Bread and salt.

If you walked into a Ukrainian prairie household in 1902, when my great-great grandparents immigrated to Mazeppa, Saskatchewan, you would have been greeted with bread and salt.

It’s potato day. I’m a Canadian mongrel, made up of semi-equal parts English, Ukrainian, Romanian and not-sure-what-else. If you ask me my ethnic background, though, I’ll say “Ukrainian”. After all, I’m short and round. It fits. Mostly, I like vodka, but to be quite honest, it makes me fall asleep. In the middle of the party. I don’t know on which of my other heritages to blame that particular party quirk, but I’m sure my Ukrainian ancestors roll over in their graves watching me doze on the couch while the fête rages on around me.

Did someone mention potatoes?

In honour of potato day, I turned to my Ukrainian Daughters Cookbook. For real. According to the cover, it’s a “Canadian bestseller”, published by the Ukrainian Women’s Association of Canada, Daughters of Ukraine Branch, Regina, Saskatchewan.  I have the eighth printing, from 1992. I made the Potato Bread. According to Ukrainian Daughters, it’s “a delicious fine-textured bread with a crisp crust”.

Potato Bread

potato bread (it really did have a crisp crust)

There’s something about the smell of bread baking, isn’t there?  Jim is a reformed Cathoholic.  Once, early in our relationship, he was sleeping over on Good Friday.  Fasting, but sleeping over.  It was a rare day off, so I made bread.  I think I made 8 loaves: some plain, some with cheese, some with garlic.  Jim, fasting, ate none.  The next day, while I was at work, Jim ate an entire loaf of bread.  He ate it with butter.  He ate it with jam.  He just ate it.  I sort of think bread is why Jim proposed.  I know it’s why he bought me my KitchenAid stand mixer.

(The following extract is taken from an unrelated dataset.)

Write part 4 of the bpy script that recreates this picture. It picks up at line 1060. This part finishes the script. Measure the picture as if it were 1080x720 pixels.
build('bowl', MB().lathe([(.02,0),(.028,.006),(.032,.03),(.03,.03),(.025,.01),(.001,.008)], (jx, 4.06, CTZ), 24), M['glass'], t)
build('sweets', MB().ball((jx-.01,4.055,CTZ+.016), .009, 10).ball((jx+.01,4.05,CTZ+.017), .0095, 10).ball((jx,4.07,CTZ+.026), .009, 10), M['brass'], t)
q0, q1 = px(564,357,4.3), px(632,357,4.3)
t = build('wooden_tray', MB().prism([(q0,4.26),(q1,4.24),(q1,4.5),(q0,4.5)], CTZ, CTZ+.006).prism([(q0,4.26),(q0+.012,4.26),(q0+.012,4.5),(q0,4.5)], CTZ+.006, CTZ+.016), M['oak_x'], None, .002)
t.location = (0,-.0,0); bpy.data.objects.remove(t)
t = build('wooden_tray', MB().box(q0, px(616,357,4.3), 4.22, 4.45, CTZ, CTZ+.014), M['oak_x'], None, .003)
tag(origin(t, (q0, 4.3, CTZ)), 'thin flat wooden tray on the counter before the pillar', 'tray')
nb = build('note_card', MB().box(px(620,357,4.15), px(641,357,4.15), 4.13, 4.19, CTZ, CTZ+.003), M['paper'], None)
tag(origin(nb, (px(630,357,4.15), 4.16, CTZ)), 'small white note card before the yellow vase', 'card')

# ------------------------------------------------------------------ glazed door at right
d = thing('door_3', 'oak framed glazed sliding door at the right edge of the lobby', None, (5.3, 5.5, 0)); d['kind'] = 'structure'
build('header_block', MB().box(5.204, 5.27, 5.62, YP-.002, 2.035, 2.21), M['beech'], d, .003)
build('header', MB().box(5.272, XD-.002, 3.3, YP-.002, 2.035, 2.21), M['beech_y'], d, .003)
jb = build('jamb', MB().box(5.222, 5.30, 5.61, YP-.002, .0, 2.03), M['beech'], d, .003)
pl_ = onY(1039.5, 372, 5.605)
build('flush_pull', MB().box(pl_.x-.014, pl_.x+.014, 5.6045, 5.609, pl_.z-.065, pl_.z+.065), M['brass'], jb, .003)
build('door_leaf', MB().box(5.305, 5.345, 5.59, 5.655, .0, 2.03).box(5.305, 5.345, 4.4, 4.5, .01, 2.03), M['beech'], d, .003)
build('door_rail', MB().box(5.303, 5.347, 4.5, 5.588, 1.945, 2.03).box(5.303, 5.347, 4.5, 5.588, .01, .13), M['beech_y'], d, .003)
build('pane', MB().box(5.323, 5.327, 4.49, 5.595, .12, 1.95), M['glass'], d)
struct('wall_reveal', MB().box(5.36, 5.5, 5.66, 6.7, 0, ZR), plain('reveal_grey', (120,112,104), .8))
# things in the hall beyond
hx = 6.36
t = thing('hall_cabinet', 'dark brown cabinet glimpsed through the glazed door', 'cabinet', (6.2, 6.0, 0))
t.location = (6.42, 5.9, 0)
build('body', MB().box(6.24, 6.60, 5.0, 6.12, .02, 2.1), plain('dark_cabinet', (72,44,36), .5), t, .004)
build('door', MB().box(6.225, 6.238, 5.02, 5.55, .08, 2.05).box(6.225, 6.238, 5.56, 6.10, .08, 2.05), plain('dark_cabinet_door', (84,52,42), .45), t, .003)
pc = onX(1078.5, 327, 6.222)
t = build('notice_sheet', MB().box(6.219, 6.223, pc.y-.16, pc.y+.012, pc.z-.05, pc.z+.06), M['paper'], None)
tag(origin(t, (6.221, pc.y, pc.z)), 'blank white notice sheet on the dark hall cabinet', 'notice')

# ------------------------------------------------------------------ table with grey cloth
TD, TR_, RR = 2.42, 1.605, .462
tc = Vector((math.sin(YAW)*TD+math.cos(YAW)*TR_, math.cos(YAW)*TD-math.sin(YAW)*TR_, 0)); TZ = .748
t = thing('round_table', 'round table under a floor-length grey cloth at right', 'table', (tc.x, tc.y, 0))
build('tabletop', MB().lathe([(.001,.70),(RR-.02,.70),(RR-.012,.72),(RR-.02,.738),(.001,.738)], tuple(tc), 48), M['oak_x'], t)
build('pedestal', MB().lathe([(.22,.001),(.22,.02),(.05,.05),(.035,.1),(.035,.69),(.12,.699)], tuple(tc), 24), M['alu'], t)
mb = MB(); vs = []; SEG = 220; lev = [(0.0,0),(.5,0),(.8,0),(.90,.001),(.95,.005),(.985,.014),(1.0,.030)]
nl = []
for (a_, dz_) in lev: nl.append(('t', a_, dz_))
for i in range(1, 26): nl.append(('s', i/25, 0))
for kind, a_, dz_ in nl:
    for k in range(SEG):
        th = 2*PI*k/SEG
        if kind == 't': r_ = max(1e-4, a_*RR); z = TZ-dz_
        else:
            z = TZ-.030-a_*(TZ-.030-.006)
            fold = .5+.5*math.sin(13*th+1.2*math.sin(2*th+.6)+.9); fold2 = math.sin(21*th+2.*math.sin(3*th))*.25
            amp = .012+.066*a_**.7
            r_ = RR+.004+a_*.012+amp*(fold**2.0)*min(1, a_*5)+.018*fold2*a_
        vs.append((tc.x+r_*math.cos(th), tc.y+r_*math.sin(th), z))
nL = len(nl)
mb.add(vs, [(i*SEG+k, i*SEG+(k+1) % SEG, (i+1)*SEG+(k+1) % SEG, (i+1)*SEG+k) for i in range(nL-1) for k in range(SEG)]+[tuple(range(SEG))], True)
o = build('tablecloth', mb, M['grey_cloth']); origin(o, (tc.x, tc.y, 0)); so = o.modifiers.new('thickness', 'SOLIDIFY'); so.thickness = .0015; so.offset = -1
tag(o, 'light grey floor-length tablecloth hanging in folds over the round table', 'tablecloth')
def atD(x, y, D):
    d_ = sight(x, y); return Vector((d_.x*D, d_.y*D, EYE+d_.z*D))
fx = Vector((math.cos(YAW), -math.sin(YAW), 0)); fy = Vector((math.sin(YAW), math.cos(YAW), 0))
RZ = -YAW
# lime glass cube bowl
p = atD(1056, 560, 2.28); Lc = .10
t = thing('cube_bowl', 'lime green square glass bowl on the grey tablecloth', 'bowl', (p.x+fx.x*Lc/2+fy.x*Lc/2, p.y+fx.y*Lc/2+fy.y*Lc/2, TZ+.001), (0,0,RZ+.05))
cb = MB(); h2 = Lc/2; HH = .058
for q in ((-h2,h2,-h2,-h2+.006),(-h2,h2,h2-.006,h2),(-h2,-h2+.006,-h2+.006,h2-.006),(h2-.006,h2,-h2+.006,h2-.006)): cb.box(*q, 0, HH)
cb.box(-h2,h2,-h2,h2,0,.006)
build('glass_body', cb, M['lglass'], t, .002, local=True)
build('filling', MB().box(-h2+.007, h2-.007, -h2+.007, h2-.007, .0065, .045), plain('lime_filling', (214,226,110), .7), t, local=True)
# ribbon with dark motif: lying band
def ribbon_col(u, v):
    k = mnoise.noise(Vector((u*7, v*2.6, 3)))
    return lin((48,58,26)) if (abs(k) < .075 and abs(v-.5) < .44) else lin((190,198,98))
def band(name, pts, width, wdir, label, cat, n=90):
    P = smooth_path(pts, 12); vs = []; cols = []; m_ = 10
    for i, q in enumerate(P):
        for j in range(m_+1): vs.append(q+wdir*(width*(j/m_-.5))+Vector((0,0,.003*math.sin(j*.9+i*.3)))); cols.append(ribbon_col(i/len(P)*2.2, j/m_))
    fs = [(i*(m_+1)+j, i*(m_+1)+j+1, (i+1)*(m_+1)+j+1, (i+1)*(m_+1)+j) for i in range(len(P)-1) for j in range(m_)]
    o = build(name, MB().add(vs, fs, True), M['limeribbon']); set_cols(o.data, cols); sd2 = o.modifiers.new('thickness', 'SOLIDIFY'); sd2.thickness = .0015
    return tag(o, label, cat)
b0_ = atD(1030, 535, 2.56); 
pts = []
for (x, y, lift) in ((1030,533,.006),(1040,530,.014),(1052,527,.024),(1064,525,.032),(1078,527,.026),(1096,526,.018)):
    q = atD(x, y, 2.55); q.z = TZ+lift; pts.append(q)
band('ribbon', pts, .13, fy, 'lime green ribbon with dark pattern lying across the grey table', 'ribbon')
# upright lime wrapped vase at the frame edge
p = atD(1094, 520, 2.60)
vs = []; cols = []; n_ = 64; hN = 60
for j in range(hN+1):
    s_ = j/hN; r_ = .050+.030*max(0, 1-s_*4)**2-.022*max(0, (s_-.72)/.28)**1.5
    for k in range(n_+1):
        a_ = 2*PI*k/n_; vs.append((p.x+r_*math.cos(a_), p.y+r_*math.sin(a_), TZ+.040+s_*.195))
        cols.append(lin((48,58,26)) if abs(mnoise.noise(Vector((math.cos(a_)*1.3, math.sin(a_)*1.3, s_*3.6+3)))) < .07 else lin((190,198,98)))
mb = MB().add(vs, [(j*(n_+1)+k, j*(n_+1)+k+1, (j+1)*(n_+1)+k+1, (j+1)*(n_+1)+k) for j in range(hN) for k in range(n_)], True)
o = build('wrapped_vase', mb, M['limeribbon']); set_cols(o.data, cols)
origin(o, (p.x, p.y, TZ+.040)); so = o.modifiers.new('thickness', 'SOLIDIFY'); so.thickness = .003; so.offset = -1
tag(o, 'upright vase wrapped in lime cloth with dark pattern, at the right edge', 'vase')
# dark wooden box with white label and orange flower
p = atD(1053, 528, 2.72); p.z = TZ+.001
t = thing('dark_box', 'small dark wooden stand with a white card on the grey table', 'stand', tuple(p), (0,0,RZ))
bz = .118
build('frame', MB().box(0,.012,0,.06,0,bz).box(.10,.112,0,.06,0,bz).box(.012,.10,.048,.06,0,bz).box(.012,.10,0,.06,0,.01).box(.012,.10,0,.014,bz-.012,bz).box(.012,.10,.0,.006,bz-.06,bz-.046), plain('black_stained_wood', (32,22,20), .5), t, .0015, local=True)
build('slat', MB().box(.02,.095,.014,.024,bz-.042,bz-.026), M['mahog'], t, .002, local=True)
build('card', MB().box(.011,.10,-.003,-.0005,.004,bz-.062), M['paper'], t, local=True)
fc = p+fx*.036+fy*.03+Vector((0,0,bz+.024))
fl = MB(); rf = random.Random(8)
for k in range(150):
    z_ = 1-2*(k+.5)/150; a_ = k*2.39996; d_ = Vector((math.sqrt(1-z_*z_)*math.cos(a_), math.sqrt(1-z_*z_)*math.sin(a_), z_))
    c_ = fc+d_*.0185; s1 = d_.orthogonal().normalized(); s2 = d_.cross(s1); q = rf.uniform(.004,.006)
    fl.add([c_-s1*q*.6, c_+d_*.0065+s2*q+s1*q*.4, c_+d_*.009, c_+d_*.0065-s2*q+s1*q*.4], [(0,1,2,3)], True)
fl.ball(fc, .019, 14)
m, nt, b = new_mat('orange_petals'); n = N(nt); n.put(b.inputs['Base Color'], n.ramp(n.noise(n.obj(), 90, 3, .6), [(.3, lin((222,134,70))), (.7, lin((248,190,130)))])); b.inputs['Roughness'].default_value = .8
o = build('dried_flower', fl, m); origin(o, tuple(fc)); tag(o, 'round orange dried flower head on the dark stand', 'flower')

Potatoes are actually pretty darned bland when you get right down to it. Funny that they should evoke such a passionate reaction in so many cultures. What about the good ol’ baked potato, for instance? Jim likes his tossed onto the barbeque about 20 minutes before the steak. No butter, sour cream, bacon bits or chives for him; the potato’s role is to soak up the juice from his extremely rare steak (ugh).


the way Jim likes it

Then there is the perfect Italian pillow of deliciousness: gnocchi. Basically the Italian “pierogi” (a misnomer, really; the proper word is “varenyky” or варе́ники, but don’t trust the Ukrainians, Cheemo must be right). I had my gnocchi (yes, hand-made.  can’t you tell?) tonight with a brown butter sage sauce.  An adaptation from one of Mario’s recipes.

gnocchi with brown butter sage sauce

Italian varenyky

Jim had his potato exactly how he liked it.  I guess I should come clean now.  We often have two dinners at our house.  I don’t like to eat four-legged animals.  Jim does.  Due to an unfortunate university experience, Jim likes neither varenyky nor gnocchi.  We did, however, share a salad tonight.

And for dessert, some Ukrainian Daughters potato bread, finely textured with a crisp crust. I had a slice with some hazelnut honey from honeyshop. Jim had his with raspberry jam. Not sure if they were my mom’s raspberries, or his mom’s.  He’s a bit of a jam hoarder, actually.